◆ Exercise description ◆
Go through the lines below and copy each one that holds the string "belly".

◆ Data for processing ◆
____________

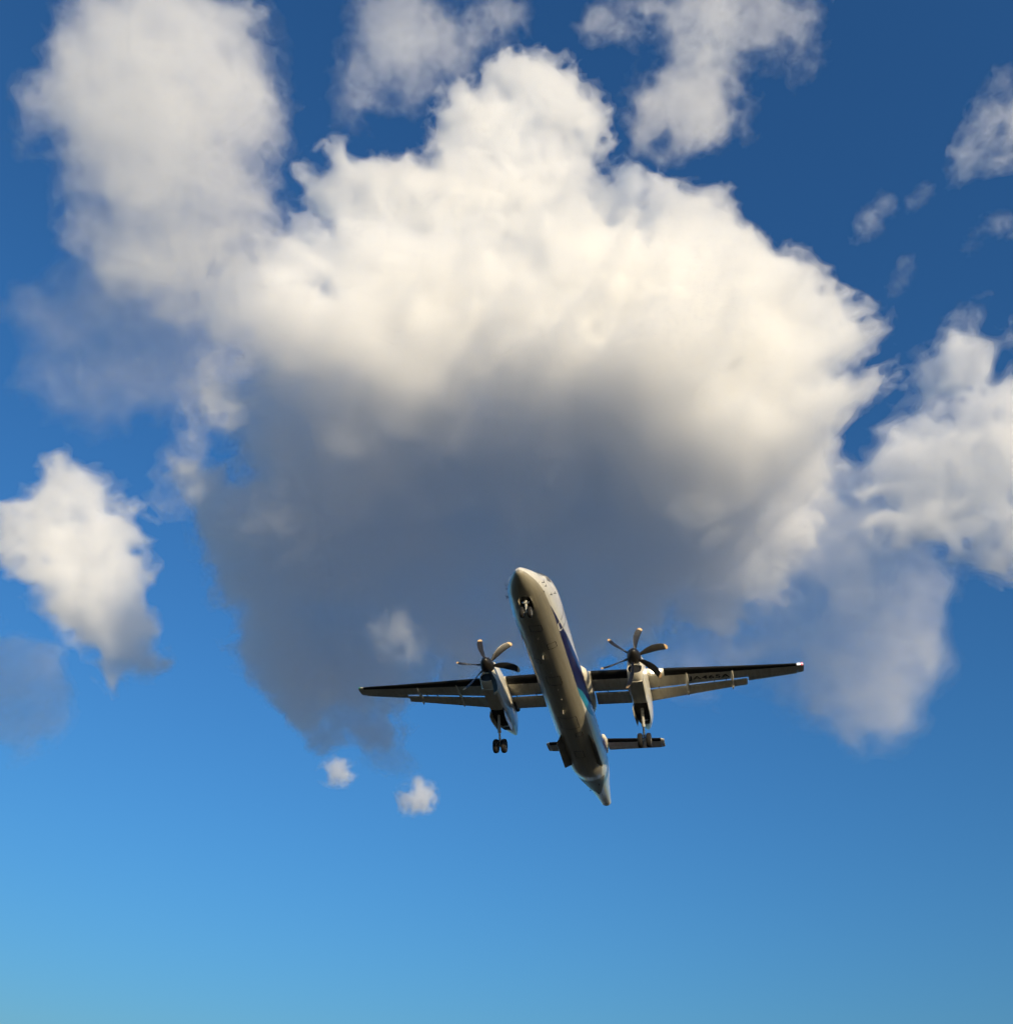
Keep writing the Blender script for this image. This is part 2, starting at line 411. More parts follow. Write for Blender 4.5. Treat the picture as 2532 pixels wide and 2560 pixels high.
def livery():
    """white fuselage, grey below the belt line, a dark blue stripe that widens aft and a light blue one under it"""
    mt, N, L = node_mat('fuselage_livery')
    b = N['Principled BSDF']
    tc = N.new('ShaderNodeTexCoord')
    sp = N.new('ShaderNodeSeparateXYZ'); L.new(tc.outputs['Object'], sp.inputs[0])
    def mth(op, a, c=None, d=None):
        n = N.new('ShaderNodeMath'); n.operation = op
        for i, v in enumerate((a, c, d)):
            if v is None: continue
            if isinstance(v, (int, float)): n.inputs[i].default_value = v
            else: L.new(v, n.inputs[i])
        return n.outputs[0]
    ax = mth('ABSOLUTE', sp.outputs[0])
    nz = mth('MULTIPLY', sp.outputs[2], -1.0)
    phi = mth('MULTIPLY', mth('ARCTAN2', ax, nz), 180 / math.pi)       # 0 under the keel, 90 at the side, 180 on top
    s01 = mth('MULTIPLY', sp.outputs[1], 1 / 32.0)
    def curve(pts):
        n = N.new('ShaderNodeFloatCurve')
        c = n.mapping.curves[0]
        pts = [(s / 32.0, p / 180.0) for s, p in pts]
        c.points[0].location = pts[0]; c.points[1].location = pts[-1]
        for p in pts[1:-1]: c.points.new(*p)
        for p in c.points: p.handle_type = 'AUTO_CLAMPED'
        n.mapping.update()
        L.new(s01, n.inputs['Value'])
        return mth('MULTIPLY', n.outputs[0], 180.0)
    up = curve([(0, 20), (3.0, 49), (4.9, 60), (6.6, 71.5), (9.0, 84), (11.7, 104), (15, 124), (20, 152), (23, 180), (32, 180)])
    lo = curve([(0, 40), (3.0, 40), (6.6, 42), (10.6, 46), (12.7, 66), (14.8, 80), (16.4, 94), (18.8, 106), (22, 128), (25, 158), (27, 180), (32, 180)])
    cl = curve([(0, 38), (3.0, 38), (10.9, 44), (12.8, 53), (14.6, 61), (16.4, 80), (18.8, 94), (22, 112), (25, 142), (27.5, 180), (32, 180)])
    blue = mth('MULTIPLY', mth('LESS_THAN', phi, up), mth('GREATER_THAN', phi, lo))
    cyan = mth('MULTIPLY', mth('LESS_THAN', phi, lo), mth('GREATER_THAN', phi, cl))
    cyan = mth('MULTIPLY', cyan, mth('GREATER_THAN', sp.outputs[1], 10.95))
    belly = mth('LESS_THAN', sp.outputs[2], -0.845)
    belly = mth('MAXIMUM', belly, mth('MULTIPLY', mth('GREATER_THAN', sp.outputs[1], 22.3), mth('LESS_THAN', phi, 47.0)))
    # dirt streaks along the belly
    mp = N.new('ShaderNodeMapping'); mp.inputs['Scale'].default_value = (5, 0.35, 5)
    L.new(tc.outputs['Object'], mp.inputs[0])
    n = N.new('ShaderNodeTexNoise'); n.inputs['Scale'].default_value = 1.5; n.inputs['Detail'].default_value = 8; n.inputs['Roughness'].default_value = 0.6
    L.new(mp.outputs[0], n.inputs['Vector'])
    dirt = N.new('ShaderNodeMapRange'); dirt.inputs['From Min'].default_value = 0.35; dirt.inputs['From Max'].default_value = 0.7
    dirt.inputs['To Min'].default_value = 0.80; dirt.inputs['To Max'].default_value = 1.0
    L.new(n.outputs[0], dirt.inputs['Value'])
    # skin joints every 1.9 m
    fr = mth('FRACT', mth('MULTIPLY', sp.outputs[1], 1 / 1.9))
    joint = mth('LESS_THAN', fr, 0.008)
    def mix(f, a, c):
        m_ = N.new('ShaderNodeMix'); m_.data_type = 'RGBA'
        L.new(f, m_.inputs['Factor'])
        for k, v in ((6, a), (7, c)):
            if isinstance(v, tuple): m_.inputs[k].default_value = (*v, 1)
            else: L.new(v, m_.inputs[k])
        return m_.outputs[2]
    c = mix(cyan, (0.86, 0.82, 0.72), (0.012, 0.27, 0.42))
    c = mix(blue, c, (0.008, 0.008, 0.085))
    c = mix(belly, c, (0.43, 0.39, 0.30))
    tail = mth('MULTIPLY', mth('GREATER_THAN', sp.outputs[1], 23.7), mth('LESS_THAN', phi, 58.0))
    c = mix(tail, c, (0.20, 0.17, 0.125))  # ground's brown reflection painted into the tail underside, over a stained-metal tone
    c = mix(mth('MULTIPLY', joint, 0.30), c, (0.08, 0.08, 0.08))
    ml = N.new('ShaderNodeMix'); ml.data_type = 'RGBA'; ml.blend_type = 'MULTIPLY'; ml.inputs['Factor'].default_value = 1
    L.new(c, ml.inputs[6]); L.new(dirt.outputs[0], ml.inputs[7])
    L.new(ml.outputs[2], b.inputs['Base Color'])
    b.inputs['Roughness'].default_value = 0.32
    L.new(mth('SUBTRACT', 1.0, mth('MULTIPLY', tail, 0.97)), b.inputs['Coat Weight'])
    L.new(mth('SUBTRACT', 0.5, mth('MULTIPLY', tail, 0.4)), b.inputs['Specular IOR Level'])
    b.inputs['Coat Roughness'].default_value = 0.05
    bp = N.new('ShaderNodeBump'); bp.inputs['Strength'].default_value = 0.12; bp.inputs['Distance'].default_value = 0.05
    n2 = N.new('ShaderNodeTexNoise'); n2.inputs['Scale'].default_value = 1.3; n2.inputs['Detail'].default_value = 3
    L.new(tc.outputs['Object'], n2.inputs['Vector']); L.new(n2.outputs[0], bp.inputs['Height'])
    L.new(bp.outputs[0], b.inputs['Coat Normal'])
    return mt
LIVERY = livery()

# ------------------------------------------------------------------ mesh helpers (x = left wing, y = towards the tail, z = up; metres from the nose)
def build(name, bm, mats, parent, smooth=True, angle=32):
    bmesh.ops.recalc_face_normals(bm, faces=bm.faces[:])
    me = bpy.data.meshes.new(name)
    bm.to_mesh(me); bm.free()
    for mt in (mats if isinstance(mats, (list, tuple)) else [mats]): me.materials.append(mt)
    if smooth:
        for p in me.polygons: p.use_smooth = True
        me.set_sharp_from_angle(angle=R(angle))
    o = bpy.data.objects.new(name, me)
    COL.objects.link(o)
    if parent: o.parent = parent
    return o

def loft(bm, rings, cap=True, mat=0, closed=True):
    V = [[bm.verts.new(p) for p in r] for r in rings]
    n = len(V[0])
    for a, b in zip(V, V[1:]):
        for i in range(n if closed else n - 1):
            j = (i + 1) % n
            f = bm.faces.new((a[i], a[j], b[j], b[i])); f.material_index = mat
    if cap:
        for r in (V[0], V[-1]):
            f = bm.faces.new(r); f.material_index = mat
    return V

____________

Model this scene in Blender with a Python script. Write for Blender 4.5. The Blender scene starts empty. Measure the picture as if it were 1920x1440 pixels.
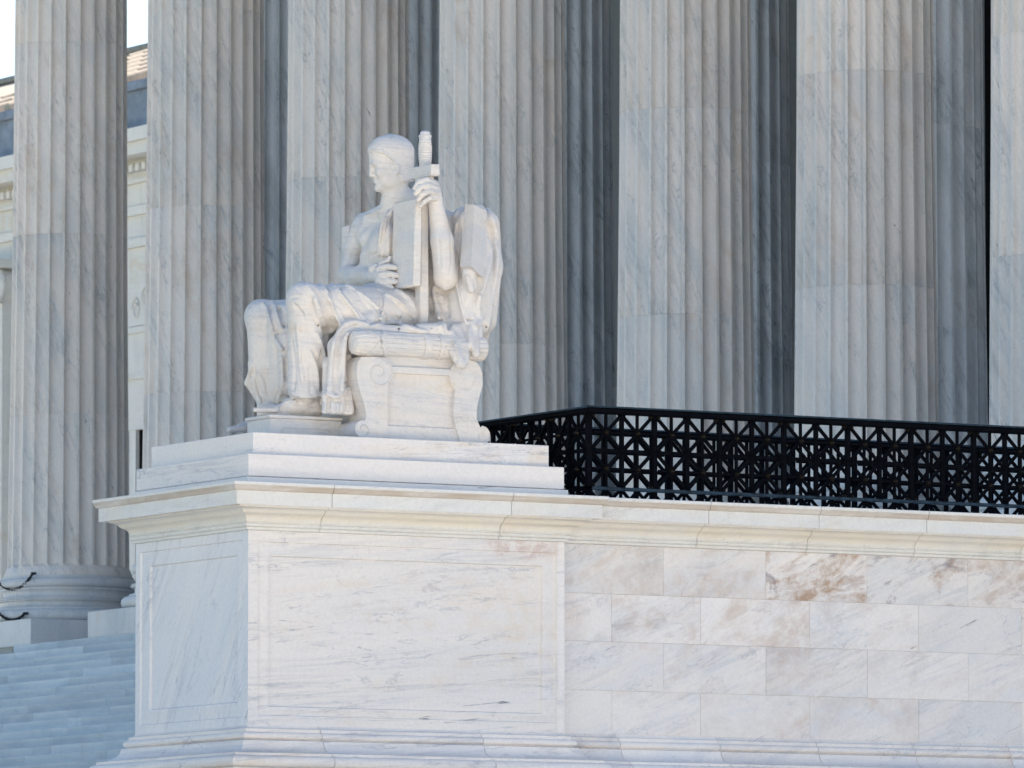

____________

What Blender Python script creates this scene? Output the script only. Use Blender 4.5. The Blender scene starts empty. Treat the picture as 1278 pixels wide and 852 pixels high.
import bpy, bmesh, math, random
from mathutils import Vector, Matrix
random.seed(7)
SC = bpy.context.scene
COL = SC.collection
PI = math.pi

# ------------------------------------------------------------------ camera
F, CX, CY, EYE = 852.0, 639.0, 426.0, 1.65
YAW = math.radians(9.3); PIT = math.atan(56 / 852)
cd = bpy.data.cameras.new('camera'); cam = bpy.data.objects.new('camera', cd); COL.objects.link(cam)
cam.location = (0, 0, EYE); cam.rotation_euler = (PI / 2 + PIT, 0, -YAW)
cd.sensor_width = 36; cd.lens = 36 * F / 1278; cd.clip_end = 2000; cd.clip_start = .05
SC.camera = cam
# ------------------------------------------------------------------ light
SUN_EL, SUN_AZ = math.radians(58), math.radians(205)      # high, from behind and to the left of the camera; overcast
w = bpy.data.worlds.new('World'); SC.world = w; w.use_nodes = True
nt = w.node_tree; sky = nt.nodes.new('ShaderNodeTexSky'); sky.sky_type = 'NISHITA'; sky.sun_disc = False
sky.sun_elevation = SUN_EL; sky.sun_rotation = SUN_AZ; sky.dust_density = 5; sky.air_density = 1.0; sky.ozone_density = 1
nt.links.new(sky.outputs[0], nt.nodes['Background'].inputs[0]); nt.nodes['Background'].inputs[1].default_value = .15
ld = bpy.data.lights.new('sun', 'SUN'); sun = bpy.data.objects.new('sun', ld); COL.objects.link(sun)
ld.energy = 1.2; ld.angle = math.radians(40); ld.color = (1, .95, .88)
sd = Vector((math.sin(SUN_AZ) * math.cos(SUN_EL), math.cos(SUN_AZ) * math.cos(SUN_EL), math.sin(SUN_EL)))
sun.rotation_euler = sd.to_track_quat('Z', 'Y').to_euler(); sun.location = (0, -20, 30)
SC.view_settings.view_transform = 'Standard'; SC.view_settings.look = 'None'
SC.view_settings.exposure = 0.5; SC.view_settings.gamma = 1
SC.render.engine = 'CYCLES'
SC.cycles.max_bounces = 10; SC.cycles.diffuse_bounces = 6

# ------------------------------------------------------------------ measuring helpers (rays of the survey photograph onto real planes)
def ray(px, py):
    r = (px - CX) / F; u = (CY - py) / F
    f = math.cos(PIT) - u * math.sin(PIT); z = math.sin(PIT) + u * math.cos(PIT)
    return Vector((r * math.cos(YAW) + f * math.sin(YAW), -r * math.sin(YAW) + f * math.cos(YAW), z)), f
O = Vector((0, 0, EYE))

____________

◆ Full response ◆
    belly = mth('LESS_THAN', sp.outputs[2], -0.845)
    belly = mth('MAXIMUM', belly, mth('MULTIPLY', mth('GREATER_THAN', sp.outputs[1], 22.3), mth('LESS_THAN', phi, 47.0)))
    # dirt streaks along the belly
    c = mix(belly, c, (0.43, 0.39, 0.30))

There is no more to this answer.